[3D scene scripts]
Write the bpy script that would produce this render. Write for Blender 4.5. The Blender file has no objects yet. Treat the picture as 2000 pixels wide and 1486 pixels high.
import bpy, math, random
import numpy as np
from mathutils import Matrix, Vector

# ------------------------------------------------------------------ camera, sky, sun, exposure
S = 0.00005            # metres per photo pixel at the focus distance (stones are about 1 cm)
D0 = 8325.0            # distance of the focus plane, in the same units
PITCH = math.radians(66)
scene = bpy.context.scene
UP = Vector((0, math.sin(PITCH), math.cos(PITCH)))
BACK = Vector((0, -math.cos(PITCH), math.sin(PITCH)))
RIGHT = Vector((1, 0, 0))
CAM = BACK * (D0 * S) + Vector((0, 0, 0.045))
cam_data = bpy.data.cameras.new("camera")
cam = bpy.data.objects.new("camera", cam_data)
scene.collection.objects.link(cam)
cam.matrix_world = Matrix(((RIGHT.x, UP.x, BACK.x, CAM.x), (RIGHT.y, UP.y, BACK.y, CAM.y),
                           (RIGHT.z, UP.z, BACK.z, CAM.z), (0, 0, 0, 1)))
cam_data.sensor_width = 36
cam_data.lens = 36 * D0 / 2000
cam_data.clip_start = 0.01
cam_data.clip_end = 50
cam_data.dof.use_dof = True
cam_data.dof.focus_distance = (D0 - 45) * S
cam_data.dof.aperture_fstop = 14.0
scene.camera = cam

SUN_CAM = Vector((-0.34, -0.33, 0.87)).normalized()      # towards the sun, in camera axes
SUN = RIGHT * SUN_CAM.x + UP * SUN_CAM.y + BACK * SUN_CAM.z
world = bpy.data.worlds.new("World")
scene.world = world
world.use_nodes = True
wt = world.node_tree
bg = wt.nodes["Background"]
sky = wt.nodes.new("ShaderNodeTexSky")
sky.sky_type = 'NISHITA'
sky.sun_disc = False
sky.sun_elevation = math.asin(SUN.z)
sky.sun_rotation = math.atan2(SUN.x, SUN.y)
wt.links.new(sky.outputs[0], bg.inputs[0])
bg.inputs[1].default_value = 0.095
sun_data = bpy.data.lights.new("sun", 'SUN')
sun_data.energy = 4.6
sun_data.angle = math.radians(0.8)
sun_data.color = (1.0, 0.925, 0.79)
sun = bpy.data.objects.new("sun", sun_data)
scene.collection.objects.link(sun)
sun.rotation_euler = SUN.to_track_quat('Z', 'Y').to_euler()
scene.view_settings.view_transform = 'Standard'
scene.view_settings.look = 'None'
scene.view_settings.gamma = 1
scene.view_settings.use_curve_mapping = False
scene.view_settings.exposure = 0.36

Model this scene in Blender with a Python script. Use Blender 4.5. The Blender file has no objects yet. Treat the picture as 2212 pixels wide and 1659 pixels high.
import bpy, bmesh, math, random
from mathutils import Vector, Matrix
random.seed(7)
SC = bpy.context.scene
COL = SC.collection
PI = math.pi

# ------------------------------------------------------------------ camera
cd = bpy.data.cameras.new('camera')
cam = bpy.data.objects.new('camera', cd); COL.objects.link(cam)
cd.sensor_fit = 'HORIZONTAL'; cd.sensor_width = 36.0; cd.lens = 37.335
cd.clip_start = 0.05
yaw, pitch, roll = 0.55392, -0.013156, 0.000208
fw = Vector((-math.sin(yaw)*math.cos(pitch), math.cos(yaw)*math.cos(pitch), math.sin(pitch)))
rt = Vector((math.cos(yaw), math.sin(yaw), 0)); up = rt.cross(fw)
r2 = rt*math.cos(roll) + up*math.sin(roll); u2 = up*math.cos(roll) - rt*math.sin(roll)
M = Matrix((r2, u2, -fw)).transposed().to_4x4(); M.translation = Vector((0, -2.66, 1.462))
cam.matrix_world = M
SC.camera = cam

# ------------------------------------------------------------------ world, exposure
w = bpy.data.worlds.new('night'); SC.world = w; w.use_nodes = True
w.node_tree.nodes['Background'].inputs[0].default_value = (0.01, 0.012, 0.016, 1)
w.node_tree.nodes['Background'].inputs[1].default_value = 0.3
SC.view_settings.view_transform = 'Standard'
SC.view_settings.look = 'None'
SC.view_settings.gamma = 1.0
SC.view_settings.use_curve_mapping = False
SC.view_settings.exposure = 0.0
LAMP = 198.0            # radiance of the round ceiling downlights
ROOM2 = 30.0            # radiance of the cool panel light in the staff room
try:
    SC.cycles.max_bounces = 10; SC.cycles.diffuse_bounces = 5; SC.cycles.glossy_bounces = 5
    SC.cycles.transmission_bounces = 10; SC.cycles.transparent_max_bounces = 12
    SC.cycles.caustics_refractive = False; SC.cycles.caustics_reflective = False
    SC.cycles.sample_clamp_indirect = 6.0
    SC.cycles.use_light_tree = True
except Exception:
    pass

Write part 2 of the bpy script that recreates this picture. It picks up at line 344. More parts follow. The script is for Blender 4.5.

*EXERCISE*
Each record above must be given again exactly.

*EXERCISE OUTPUT*
Write the bpy script that would produce this render. Write for Blender 4.5. The Blender file has no objects yet. Treat the picture as 2000 pixels wide and 1486 pixels high.
import bpy, math, random
import numpy as np
from mathutils import Matrix, Vector

# ------------------------------------------------------------------ camera, sky, sun, exposure
S = 0.00005            # metres per photo pixel at the focus distance (stones are about 1 cm)
D0 = 8325.0            # distance of the focus plane, in the same units
PITCH = math.radians(66)
scene = bpy.context.scene
UP = Vector((0, math.sin(PITCH), math.cos(PITCH)))
BACK = Vector((0, -math.cos(PITCH), math.sin(PITCH)))
RIGHT = Vector((1, 0, 0))
CAM = BACK * (D0 * S) + Vector((0, 0, 0.045))
cam_data = bpy.data.cameras.new("camera")
cam = bpy.data.objects.new("camera", cam_data)
scene.collection.objects.link(cam)
cam.matrix_world = Matrix(((RIGHT.x, UP.x, BACK.x, CAM.x), (RIGHT.y, UP.y, BACK.y, CAM.y),
                           (RIGHT.z, UP.z, BACK.z, CAM.z), (0, 0, 0, 1)))
cam_data.sensor_width = 36
cam_data.lens = 36 * D0 / 2000
cam_data.clip_start = 0.01
cam_data.clip_end = 50
cam_data.dof.use_dof = True
cam_data.dof.focus_distance = (D0 - 45) * S
cam_data.dof.aperture_fstop = 14.0
scene.camera = cam

SUN_CAM = Vector((-0.34, -0.33, 0.87)).normalized()      # towards the sun, in camera axes
SUN = RIGHT * SUN_CAM.x + UP * SUN_CAM.y + BACK * SUN_CAM.z
world = bpy.data.worlds.new("World")
scene.world = world
world.use_nodes = True
wt = world.node_tree
bg = wt.nodes["Background"]
sky = wt.nodes.new("ShaderNodeTexSky")
sky.sky_type = 'NISHITA'
sky.sun_disc = False
sky.sun_elevation = math.asin(SUN.z)
sky.sun_rotation = math.atan2(SUN.x, SUN.y)
wt.links.new(sky.outputs[0], bg.inputs[0])
bg.inputs[1].default_value = 0.095
sun_data = bpy.data.lights.new("sun", 'SUN')
sun_data.energy = 4.6
sun_data.angle = math.radians(0.8)
sun_data.color = (1.0, 0.925, 0.79)
sun = bpy.data.objects.new("sun", sun_data)
scene.collection.objects.link(sun)
sun.rotation_euler = SUN.to_track_quat('Z', 'Y').to_euler()
scene.view_settings.view_transform = 'Standard'
scene.view_settings.look = 'None'
scene.view_settings.gamma = 1
scene.view_settings.use_curve_mapping = False
scene.view_settings.exposure = 0.36

Model this scene in Blender with a Python script. Use Blender 4.5. The Blender file has no objects yet. Treat the picture as 2212 pixels wide and 1659 pixels high.
import bpy, bmesh, math, random
from mathutils import Vector, Matrix
random.seed(7)
SC = bpy.context.scene
COL = SC.collection
PI = math.pi

# ------------------------------------------------------------------ camera
cd = bpy.data.cameras.new('camera')
cam = bpy.data.objects.new('camera', cd); COL.objects.link(cam)
cd.sensor_fit = 'HORIZONTAL'; cd.sensor_width = 36.0; cd.lens = 37.335
cd.clip_start = 0.05
yaw, pitch, roll = 0.55392, -0.013156, 0.000208
fw = Vector((-math.sin(yaw)*math.cos(pitch), math.cos(yaw)*math.cos(pitch), math.sin(pitch)))
rt = Vector((math.cos(yaw), math.sin(yaw), 0)); up = rt.cross(fw)
r2 = rt*math.cos(roll) + up*math.sin(roll); u2 = up*math.cos(roll) - rt*math.sin(roll)
M = Matrix((r2, u2, -fw)).transposed().to_4x4(); M.translation = Vector((0, -2.66, 1.462))
cam.matrix_world = M
SC.camera = cam

# ------------------------------------------------------------------ world, exposure
w = bpy.data.worlds.new('night'); SC.world = w; w.use_nodes = True
w.node_tree.nodes['Background'].inputs[0].default_value = (0.01, 0.012, 0.016, 1)
w.node_tree.nodes['Background'].inputs[1].default_value = 0.3
SC.view_settings.view_transform = 'Standard'
SC.view_settings.look = 'None'
SC.view_settings.gamma = 1.0
SC.view_settings.use_curve_mapping = False
SC.view_settings.exposure = 0.0
LAMP = 198.0            # radiance of the round ceiling downlights
ROOM2 = 30.0            # radiance of the cool panel light in the staff room
try:
    SC.cycles.max_bounces = 10; SC.cycles.diffuse_bounces = 5; SC.cycles.glossy_bounces = 5
    SC.cycles.transmission_bounces = 10; SC.cycles.transparent_max_bounces = 12
    SC.cycles.caustics_refractive = False; SC.cycles.caustics_reflective = False
    SC.cycles.sample_clamp_indirect = 6.0
    SC.cycles.use_light_tree = True
except Exception:
    pass

Write part 2 of the bpy script that recreates this picture. It picks up at line 344. More parts follow. The script is for Blender 4.5.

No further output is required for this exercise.